Rehumanizing Coffee: Through First Bringing to Light The History of Enslavement in Coffee

Rehumanizing Coffee: Through First Bringing to Light The History of Enslavement in Coffee

Coffee’s Roots

Like most everyday commodities we enjoy, coffee has its roots deep in a history of violence and enslavement. We have since come a long way, with certifications like Fair Trade, upswings in minority coffee land ownership, and protective agencies overseeing the industry. Still, coffee remains a prevalent part of our lives without an homage to how it got there or at what cost. 

Coffee: Origination, Enslavement, & The Scars That Remain

Coffee originated in Ethiopia, one of the only countries in the world to never be colonized by European powers. Still, Europe got their hands on these amazing beans and quickly monetized their production. We can follow a legacy of enslavement from Africa to coffee colonies in the Caribbean, Asia and the Americas throughout the 1700’s and 1800’s. British colonies such as Barbados and Haiti were used as plantations for sugar and coffee alike, where enslaved Africans were forced under some of the cruelest living conditions ever documented to produce enough coffee for Europe. We now associate coffee heavily with the Americas, especially Brazil, where the average life expectancy of a slave through most of this time period was just seven years post purchase.

When coffee production declined in the Caribbean, slave labor was utilized in Java, Indonesia and Latin America. We still see some of the largest scales of coffee production today in these territories. Meanwhile the birthplace of coffee, tropical Africa, was left in tatters with decolonized states whose valuable resources had been taken out of the country and made more profitable on slave plantations in south america. Today, we see a huge gap in African coffee production scale as compared to that of Latin America; a continuation of the legacy and marginalization of African coffee farmers. Despite slavery as we imagine it legally being dismantled in the aforementioned countries, the institution still exists. As do the scars. The racial divides are still painfully obvious between coffee land owners and laborers, as they are from the farm level to the barista and cafe owner level.

Closeup of Ethiopian womans hands as she pours coffee in Ethiopian coffee ceremony.

Rehumanizing Coffee

Coffee for most of the Western world is nothing less than simplistic and delicious. For the remainder of the world, especially in coffee countries of origin, the bean takes on a different light. Our industry has been extremely white washed and the separation between our cup and the hands that made it possible is often romanticized for our own benefit. Why is this an important conversation worth having? Coffee annually employees and supports over 300 million families on the farming and milling side.

Coffee is a labor intensive crop that utilizes seasonal employees and migrant labor to bring in the harvest and process the coffee before it over ripens or decays.
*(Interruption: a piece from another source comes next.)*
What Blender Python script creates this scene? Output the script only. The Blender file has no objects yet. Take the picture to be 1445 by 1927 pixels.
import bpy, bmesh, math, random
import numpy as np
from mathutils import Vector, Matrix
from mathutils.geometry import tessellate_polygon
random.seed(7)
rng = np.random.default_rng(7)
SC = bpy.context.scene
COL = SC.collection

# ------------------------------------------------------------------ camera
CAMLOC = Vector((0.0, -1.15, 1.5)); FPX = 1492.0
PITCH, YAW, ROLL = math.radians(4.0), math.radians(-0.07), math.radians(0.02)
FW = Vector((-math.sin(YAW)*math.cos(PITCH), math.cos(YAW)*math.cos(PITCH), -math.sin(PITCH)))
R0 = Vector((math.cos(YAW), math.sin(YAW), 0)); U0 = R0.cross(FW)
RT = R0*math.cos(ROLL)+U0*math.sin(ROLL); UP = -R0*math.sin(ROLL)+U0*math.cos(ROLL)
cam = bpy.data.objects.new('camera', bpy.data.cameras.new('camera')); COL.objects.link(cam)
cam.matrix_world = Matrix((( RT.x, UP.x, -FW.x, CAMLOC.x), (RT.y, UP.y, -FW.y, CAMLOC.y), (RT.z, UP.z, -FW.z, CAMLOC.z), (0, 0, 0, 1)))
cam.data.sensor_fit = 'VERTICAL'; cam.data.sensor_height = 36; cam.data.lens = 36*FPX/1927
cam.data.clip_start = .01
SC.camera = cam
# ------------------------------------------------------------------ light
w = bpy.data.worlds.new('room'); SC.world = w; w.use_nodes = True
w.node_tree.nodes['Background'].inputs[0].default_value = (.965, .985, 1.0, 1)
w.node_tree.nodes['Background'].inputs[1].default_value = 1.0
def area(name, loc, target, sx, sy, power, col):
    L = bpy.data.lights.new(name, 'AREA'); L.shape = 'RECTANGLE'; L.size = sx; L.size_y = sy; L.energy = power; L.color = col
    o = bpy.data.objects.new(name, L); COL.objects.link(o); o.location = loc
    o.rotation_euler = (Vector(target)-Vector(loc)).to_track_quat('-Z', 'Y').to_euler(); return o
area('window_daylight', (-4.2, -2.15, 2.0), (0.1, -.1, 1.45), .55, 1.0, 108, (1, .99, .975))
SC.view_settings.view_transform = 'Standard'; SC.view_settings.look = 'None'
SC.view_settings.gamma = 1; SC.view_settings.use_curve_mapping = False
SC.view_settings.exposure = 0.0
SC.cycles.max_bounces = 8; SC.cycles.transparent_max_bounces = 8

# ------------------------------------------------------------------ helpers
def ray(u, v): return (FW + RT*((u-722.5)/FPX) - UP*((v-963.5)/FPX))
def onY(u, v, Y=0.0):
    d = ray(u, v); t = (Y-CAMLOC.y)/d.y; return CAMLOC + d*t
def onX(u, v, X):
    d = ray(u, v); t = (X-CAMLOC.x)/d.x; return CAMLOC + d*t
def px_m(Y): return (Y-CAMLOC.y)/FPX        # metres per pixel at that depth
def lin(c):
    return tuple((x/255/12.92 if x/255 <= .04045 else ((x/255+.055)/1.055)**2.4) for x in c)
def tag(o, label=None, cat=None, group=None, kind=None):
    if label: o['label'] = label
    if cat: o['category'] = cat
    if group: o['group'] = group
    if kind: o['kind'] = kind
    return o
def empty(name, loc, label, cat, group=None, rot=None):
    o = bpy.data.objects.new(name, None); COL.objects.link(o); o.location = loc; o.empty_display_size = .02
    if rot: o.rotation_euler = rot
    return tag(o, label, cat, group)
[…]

The industry as a whole rests on the backs of farmers, pickers, sorters and millers. When we look into sustainable practices on the farming level it is not just environmental sustainability but labor sustainability. Today we still see the reports of enslavement being used on coffee plantations yet we disconnect from the correlation between inexpensive coffee and slavery. As roasters and coffee consumers it is a tricky world to maneuver but a few things are black and white. 

Slavery is unacceptable and our legacy as profiteers from such deplorable acts is worth discussing in the hopes that we do everything in our power to end it. The responsibility of those actions does not only fall on coffee importers and roasters but also on each of us who drink coffee. Consumers set the standards, they choose what cafes to frequent, whose beans to order online and what they are willing to pay for beans. Being conscious of this takes some extra steps, it takes getting to know the people pouring your latte and researching the businesses you want to support. At the end of the day, when you take the time to purchase ethically, you are setting a precedent that stands up against the last 300 years of slavery and exploitation. That action matters and so do the people behind the coffee.